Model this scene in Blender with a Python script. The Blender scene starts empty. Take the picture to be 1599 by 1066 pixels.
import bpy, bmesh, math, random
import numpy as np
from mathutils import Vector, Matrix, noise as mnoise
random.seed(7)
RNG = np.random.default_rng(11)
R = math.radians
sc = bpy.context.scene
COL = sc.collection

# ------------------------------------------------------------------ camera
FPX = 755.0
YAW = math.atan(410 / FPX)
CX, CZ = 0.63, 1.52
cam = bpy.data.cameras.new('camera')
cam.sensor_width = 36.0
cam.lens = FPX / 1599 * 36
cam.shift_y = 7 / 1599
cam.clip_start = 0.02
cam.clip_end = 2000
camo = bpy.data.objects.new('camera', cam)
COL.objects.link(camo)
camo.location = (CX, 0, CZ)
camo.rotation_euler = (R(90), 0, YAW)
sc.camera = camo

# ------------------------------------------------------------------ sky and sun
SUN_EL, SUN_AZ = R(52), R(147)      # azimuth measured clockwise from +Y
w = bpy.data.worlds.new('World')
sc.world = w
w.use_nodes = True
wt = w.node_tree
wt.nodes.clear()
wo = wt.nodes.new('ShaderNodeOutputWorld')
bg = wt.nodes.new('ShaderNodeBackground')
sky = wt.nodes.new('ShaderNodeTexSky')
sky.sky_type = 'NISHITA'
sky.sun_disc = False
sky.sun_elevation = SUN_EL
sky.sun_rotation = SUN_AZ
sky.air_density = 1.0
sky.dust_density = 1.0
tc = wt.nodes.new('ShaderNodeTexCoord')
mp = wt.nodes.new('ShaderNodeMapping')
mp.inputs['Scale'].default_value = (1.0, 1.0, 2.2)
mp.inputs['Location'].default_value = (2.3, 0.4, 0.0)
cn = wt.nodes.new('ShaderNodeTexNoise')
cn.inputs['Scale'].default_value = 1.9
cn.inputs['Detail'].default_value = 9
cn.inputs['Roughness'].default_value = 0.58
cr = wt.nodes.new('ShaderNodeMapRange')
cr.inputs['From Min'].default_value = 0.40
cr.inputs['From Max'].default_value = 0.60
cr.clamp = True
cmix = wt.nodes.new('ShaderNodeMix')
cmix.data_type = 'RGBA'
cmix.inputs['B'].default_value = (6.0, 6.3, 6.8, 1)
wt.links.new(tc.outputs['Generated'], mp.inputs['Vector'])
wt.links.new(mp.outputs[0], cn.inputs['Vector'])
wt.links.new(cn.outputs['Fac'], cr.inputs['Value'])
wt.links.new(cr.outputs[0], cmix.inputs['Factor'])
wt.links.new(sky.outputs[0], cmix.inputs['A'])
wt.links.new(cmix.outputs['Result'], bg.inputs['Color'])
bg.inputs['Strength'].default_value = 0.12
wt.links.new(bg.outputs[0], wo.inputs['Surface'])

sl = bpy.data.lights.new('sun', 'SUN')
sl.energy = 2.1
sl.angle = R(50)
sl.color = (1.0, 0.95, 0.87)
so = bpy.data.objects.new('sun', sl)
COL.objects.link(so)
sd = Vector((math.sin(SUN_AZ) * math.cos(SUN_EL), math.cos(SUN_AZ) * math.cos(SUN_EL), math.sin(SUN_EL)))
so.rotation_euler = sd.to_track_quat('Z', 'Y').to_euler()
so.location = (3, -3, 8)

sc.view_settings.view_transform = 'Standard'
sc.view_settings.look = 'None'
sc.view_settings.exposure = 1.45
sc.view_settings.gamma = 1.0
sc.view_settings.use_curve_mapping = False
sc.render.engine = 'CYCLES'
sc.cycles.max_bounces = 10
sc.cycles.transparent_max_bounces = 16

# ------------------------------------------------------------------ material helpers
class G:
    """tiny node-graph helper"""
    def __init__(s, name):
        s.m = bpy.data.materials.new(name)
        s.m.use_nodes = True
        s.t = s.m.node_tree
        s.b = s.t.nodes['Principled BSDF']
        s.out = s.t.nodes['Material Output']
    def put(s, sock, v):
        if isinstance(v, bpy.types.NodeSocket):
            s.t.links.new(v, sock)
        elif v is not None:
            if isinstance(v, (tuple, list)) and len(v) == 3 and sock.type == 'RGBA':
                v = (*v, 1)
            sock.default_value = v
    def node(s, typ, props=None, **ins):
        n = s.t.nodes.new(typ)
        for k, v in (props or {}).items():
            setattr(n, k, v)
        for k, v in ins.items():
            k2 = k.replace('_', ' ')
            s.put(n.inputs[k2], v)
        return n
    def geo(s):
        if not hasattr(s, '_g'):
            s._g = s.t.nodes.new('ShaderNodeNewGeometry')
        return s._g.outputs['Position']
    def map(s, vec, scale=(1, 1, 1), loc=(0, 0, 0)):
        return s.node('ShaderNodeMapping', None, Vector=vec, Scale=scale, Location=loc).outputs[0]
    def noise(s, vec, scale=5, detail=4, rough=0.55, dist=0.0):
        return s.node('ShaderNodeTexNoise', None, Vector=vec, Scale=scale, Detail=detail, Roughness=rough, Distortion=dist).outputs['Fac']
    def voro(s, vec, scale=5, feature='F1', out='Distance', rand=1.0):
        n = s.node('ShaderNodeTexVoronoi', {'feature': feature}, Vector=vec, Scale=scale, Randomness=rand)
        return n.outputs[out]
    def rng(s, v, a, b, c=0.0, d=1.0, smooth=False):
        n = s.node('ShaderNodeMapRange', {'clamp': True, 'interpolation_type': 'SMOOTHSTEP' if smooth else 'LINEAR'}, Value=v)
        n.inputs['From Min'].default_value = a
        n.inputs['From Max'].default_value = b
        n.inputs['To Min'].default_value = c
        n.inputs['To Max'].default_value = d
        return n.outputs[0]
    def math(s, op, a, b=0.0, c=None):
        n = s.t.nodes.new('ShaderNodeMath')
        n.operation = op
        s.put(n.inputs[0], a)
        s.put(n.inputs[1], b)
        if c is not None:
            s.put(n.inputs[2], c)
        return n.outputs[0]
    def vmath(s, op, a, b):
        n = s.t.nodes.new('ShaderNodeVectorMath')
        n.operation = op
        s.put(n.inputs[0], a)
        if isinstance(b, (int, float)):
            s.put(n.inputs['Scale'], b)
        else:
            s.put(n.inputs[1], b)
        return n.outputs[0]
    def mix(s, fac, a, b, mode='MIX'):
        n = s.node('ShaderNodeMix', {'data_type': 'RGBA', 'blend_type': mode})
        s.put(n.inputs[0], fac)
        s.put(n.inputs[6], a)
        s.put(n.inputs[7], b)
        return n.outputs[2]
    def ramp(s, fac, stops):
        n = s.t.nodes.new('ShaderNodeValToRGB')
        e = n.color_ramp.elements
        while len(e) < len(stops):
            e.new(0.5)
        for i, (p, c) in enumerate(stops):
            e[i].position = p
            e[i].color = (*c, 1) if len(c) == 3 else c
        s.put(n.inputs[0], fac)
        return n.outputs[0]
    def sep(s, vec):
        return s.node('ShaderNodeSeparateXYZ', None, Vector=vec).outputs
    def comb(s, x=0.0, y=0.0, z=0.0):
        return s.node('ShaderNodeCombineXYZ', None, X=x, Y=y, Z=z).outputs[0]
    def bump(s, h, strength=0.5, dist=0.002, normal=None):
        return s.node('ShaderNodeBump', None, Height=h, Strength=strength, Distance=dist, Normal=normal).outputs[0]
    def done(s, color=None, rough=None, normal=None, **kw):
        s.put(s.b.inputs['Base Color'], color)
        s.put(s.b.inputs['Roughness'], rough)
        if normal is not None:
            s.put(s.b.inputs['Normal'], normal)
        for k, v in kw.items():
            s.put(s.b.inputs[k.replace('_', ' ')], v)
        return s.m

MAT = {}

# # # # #

Goal:
Make an exact copy of the data above.

Task result:
Model this scene in Blender with a Python script. The Blender scene starts empty. Take the picture to be 1599 by 1066 pixels.
import bpy, bmesh, math, random
import numpy as np
from mathutils import Vector, Matrix, noise as mnoise
random.seed(7)
RNG = np.random.default_rng(11)
R = math.radians
sc = bpy.context.scene
COL = sc.collection

# ------------------------------------------------------------------ camera
FPX = 755.0
YAW = math.atan(410 / FPX)
CX, CZ = 0.63, 1.52
cam = bpy.data.cameras.new('camera')
cam.sensor_width = 36.0
cam.lens = FPX / 1599 * 36
cam.shift_y = 7 / 1599
cam.clip_start = 0.02
cam.clip_end = 2000
camo = bpy.data.objects.new('camera', cam)
COL.objects.link(camo)
camo.location = (CX, 0, CZ)
camo.rotation_euler = (R(90), 0, YAW)
sc.camera = camo

# ------------------------------------------------------------------ sky and sun
SUN_EL, SUN_AZ = R(52), R(147)      # azimuth measured clockwise from +Y
w = bpy.data.worlds.new('World')
sc.world = w
w.use_nodes = True
wt = w.node_tree
wt.nodes.clear()
wo = wt.nodes.new('ShaderNodeOutputWorld')
bg = wt.nodes.new('ShaderNodeBackground')
sky = wt.nodes.new('ShaderNodeTexSky')
sky.sky_type = 'NISHITA'
sky.sun_disc = False
sky.sun_elevation = SUN_EL
sky.sun_rotation = SUN_AZ
sky.air_density = 1.0
sky.dust_density = 1.0
tc = wt.nodes.new('ShaderNodeTexCoord')
mp = wt.nodes.new('ShaderNodeMapping')
mp.inputs['Scale'].default_value = (1.0, 1.0, 2.2)
mp.inputs['Location'].default_value = (2.3, 0.4, 0.0)
cn = wt.nodes.new('ShaderNodeTexNoise')
cn.inputs['Scale'].default_value = 1.9
cn.inputs['Detail'].default_value = 9
cn.inputs['Roughness'].default_value = 0.58
cr = wt.nodes.new('ShaderNodeMapRange')
cr.inputs['From Min'].default_value = 0.40
cr.inputs['From Max'].default_value = 0.60
cr.clamp = True
cmix = wt.nodes.new('ShaderNodeMix')
cmix.data_type = 'RGBA'
cmix.inputs['B'].default_value = (6.0, 6.3, 6.8, 1)
wt.links.new(tc.outputs['Generated'], mp.inputs['Vector'])
wt.links.new(mp.outputs[0], cn.inputs['Vector'])
wt.links.new(cn.outputs['Fac'], cr.inputs['Value'])
wt.links.new(cr.outputs[0], cmix.inputs['Factor'])
wt.links.new(sky.outputs[0], cmix.inputs['A'])
wt.links.new(cmix.outputs['Result'], bg.inputs['Color'])
bg.inputs['Strength'].default_value = 0.12
wt.links.new(bg.outputs[0], wo.inputs['Surface'])

sl = bpy.data.lights.new('sun', 'SUN')
sl.energy = 2.1
sl.angle = R(50)
sl.color = (1.0, 0.95, 0.87)
so = bpy.data.objects.new('sun', sl)
COL.objects.link(so)
sd = Vector((math.sin(SUN_AZ) * math.cos(SUN_EL), math.cos(SUN_AZ) * math.cos(SUN_EL), math.sin(SUN_EL)))
so.rotation_euler = sd.to_track_quat('Z', 'Y').to_euler()
so.location = (3, -3, 8)

sc.view_settings.view_transform = 'Standard'
sc.view_settings.look = 'None'
sc.view_settings.exposure = 1.45
sc.view_settings.gamma = 1.0
sc.view_settings.use_curve_mapping = False
sc.render.engine = 'CYCLES'
sc.cycles.max_bounces = 10
sc.cycles.transparent_max_bounces = 16

# ------------------------------------------------------------------ material helpers
class G:
    """tiny node-graph helper"""
    def __init__(s, name):
        s.m = bpy.data.materials.new(name)
        s.m.use_nodes = True
        s.t = s.m.node_tree
        s.b = s.t.nodes['Principled BSDF']
        s.out = s.t.nodes['Material Output']
    def put(s, sock, v):
        if isinstance(v, bpy.types.NodeSocket):
            s.t.links.new(v, sock)
        elif v is not None:
            if isinstance(v, (tuple, list)) and len(v) == 3 and sock.type == 'RGBA':
                v = (*v, 1)
            sock.default_value = v
    def node(s, typ, props=None, **ins):
        n = s.t.nodes.new(typ)
        for k, v in (props or {}).items():
            setattr(n, k, v)
        for k, v in ins.items():
            k2 = k.replace('_', ' ')
            s.put(n.inputs[k2], v)
        return n
    def geo(s):
        if not hasattr(s, '_g'):
            s._g = s.t.nodes.new('ShaderNodeNewGeometry')
        return s._g.outputs['Position']
    def map(s, vec, scale=(1, 1, 1), loc=(0, 0, 0)):
        return s.node('ShaderNodeMapping', None, Vector=vec, Scale=scale, Location=loc).outputs[0]
    def noise(s, vec, scale=5, detail=4, rough=0.55, dist=0.0):
        return s.node('ShaderNodeTexNoise', None, Vector=vec, Scale=scale, Detail=detail, Roughness=rough, Distortion=dist).outputs['Fac']
    def voro(s, vec, scale=5, feature='F1', out='Distance', rand=1.0):
        n = s.node('ShaderNodeTexVoronoi', {'feature': feature}, Vector=vec, Scale=scale, Randomness=rand)
        return n.outputs[out]
    def rng(s, v, a, b, c=0.0, d=1.0, smooth=False):
        n = s.node('ShaderNodeMapRange', {'clamp': True, 'interpolation_type': 'SMOOTHSTEP' if smooth else 'LINEAR'}, Value=v)
        n.inputs['From Min'].default_value = a
        n.inputs['From Max'].default_value = b
        n.inputs['To Min'].default_value = c
        n.inputs['To Max'].default_value = d
        return n.outputs[0]
    def math(s, op, a, b=0.0, c=None):
        n = s.t.nodes.new('ShaderNodeMath')
        n.operation = op
        s.put(n.inputs[0], a)
        s.put(n.inputs[1], b)
        if c is not None:
            s.put(n.inputs[2], c)
        return n.outputs[0]
    def vmath(s, op, a, b):
        n = s.t.nodes.new('ShaderNodeVectorMath')
        n.operation = op
        s.put(n.inputs[0], a)
        if isinstance(b, (int, float)):
            s.put(n.inputs['Scale'], b)
        else:
            s.put(n.inputs[1], b)
        return n.outputs[0]
    def mix(s, fac, a, b, mode='MIX'):
        n = s.node('ShaderNodeMix', {'data_type': 'RGBA', 'blend_type': mode})
        s.put(n.inputs[0], fac)
        s.put(n.inputs[6], a)
        s.put(n.inputs[7], b)
        return n.outputs[2]
    def ramp(s, fac, stops):
        n = s.t.nodes.new('ShaderNodeValToRGB')
        e = n.color_ramp.elements
        while len(e) < len(stops):
            e.new(0.5)
        for i, (p, c) in enumerate(stops):
            e[i].position = p
            e[i].color = (*c, 1) if len(c) == 3 else c
        s.put(n.inputs[0], fac)
        return n.outputs[0]
    def sep(s, vec):
        return s.node('ShaderNodeSeparateXYZ', None, Vector=vec).outputs
    def comb(s, x=0.0, y=0.0, z=0.0):
        return s.node('ShaderNodeCombineXYZ', None, X=x, Y=y, Z=z).outputs[0]
    def bump(s, h, strength=0.5, dist=0.002, normal=None):
        return s.node('ShaderNodeBump', None, Height=h, Strength=strength, Distance=dist, Normal=normal).outputs[0]
    def done(s, color=None, rough=None, normal=None, **kw):
        s.put(s.b.inputs['Base Color'], color)
        s.put(s.b.inputs['Roughness'], rough)
        if normal is not None:
            s.put(s.b.inputs['Normal'], normal)
        for k, v in kw.items():
            s.put(s.b.inputs[k.replace('_', ' ')], v)
        return s.m

MAT = {}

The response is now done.